◆ Brief:
Give again, word for word, each line from the top of the listing through the line that holds "s.l = tree.links".

-------- Information shown --------

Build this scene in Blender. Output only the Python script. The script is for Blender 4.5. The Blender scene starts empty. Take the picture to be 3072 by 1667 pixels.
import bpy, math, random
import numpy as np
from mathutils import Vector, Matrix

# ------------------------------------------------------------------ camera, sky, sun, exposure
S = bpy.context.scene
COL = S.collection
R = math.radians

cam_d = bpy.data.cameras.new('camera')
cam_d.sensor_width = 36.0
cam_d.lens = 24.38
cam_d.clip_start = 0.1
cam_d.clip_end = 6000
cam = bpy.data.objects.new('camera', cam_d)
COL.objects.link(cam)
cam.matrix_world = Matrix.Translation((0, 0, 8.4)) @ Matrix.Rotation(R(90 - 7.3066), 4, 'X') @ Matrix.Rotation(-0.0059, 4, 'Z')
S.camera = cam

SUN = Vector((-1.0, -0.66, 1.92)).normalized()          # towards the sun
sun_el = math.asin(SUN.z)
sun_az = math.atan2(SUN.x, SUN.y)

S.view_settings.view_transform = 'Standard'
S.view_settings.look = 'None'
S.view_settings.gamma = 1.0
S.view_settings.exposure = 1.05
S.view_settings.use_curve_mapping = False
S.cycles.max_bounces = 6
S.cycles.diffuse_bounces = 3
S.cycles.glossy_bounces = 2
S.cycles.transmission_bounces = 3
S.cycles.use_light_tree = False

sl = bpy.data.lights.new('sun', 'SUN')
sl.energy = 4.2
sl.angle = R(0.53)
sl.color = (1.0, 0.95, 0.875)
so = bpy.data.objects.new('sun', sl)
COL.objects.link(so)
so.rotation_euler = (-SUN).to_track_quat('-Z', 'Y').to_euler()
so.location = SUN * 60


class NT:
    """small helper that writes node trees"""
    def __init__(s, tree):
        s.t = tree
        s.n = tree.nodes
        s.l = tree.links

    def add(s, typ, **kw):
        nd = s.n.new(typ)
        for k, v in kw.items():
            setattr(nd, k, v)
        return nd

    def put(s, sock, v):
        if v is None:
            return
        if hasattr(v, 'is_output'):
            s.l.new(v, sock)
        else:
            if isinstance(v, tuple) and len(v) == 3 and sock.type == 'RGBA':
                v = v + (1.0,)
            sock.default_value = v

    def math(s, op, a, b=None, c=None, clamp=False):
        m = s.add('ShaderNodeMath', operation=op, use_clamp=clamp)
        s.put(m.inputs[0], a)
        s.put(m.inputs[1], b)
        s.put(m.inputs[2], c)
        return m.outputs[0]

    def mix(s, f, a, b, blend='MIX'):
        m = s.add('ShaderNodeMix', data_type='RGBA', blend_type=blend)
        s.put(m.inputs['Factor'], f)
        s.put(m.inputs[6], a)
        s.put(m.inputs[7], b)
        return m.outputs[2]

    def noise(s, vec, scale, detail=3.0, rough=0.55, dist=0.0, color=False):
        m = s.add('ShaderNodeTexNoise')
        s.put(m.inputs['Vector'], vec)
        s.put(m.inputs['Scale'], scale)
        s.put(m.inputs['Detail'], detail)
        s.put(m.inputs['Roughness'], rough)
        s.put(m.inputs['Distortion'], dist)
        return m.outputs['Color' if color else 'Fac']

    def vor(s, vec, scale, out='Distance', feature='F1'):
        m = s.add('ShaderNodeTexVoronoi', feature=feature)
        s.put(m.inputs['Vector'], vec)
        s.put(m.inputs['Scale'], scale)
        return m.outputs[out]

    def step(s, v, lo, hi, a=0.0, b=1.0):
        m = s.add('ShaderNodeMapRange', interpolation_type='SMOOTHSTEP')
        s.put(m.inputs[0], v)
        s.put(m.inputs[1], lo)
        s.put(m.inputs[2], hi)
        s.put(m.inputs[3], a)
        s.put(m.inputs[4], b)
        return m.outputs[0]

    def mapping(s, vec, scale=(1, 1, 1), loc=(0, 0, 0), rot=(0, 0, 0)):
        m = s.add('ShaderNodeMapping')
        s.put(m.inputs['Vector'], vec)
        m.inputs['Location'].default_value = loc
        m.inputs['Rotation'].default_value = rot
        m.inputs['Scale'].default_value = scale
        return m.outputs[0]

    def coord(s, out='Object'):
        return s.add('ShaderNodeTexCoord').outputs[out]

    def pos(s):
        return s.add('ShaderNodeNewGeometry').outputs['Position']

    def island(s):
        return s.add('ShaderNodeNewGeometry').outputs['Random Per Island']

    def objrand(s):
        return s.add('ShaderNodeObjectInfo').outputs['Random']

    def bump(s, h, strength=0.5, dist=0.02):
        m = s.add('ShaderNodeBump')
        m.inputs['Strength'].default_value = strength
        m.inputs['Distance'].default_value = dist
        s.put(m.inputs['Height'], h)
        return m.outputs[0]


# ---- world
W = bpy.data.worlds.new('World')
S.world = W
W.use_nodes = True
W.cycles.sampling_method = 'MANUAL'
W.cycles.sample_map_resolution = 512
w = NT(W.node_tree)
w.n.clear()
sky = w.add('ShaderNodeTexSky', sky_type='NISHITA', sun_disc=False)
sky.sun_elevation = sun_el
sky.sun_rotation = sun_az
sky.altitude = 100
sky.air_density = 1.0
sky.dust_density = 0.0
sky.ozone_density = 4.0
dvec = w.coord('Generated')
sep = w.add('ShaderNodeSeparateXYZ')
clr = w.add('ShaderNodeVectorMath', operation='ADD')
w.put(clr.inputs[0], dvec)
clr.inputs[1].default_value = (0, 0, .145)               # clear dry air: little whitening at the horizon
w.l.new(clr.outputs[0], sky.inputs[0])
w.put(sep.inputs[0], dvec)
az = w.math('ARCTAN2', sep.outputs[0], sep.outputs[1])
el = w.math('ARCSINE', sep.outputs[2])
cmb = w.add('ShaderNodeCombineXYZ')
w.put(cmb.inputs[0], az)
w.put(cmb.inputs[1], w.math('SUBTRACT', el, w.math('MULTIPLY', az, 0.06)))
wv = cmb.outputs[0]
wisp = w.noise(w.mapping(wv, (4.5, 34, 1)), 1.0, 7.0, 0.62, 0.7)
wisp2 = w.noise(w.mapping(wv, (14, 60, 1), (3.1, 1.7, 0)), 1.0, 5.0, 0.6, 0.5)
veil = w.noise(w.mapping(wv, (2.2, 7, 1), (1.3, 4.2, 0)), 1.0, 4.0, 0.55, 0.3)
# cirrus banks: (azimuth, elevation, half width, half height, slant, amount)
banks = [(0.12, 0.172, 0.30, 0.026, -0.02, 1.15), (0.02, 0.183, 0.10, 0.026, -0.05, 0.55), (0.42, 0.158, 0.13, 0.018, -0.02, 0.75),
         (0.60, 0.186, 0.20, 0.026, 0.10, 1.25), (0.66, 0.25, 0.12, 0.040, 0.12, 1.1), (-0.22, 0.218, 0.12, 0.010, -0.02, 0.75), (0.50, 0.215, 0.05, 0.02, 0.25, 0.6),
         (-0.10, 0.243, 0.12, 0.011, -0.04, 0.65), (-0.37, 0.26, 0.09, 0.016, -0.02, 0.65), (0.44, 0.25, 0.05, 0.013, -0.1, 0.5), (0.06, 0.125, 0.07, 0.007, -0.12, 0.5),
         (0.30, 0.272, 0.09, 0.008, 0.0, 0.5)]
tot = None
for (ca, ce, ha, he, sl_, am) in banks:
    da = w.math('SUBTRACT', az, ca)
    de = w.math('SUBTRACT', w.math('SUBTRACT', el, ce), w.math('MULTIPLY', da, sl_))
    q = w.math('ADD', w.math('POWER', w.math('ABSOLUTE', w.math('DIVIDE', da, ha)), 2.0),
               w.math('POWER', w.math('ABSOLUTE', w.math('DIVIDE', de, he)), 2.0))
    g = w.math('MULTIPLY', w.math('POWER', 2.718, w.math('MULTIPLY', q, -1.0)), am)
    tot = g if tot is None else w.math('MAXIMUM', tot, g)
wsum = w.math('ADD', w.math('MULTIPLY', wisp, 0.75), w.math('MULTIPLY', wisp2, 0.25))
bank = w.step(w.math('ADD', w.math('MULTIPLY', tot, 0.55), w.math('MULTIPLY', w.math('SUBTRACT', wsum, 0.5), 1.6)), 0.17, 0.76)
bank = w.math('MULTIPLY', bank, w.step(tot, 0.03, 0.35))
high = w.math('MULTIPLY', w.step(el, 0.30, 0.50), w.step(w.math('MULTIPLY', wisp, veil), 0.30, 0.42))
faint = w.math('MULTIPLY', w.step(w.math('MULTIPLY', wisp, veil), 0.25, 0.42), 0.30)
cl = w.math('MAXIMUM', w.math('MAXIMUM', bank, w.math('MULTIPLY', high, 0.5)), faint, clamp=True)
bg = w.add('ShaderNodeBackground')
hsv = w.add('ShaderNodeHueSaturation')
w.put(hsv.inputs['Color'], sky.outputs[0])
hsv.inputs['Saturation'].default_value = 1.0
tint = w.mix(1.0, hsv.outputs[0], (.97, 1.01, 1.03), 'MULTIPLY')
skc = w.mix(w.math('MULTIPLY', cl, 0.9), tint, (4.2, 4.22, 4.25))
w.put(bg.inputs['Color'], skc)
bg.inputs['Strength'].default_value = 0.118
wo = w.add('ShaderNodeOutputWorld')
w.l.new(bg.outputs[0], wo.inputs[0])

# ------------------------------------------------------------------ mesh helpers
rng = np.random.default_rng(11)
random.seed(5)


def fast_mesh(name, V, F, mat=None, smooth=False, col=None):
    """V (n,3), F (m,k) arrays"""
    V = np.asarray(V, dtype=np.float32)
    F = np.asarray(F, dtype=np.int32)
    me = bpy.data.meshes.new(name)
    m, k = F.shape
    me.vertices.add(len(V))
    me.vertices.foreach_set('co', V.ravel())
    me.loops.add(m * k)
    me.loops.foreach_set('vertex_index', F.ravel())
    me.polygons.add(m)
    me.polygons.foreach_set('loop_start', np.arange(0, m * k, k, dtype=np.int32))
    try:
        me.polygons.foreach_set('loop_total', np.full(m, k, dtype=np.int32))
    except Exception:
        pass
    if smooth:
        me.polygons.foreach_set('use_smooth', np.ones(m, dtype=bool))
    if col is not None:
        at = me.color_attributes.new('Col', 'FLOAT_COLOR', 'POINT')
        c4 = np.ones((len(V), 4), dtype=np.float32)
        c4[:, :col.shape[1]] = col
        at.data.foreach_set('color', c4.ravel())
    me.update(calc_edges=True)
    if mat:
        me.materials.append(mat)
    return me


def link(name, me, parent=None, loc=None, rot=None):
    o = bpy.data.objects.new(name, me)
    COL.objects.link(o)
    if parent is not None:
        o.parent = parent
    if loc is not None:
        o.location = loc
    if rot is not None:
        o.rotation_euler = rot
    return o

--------

◆ Response:
Build this scene in Blender. Output only the Python script. The script is for Blender 4.5. The Blender scene starts empty. Take the picture to be 3072 by 1667 pixels.
import bpy, math, random
import numpy as np
from mathutils import Vector, Matrix

# ------------------------------------------------------------------ camera, sky, sun, exposure
S = bpy.context.scene
COL = S.collection
R = math.radians

cam_d = bpy.data.cameras.new('camera')
cam_d.sensor_width = 36.0
cam_d.lens = 24.38
cam_d.clip_start = 0.1
cam_d.clip_end = 6000
cam = bpy.data.objects.new('camera', cam_d)
COL.objects.link(cam)
cam.matrix_world = Matrix.Translation((0, 0, 8.4)) @ Matrix.Rotation(R(90 - 7.3066), 4, 'X') @ Matrix.Rotation(-0.0059, 4, 'Z')
S.camera = cam

SUN = Vector((-1.0, -0.66, 1.92)).normalized()          # towards the sun
sun_el = math.asin(SUN.z)
sun_az = math.atan2(SUN.x, SUN.y)

S.view_settings.view_transform = 'Standard'
S.view_settings.look = 'None'
S.view_settings.gamma = 1.0
S.view_settings.exposure = 1.05
S.view_settings.use_curve_mapping = False
S.cycles.max_bounces = 6
S.cycles.diffuse_bounces = 3
S.cycles.glossy_bounces = 2
S.cycles.transmission_bounces = 3
S.cycles.use_light_tree = False

sl = bpy.data.lights.new('sun', 'SUN')
sl.energy = 4.2
sl.angle = R(0.53)
sl.color = (1.0, 0.95, 0.875)
so = bpy.data.objects.new('sun', sl)
COL.objects.link(so)
so.rotation_euler = (-SUN).to_track_quat('-Z', 'Y').to_euler()
so.location = SUN * 60


class NT:
    """small helper that writes node trees"""
    def __init__(s, tree):
        s.t = tree
        s.n = tree.nodes
        s.l = tree.links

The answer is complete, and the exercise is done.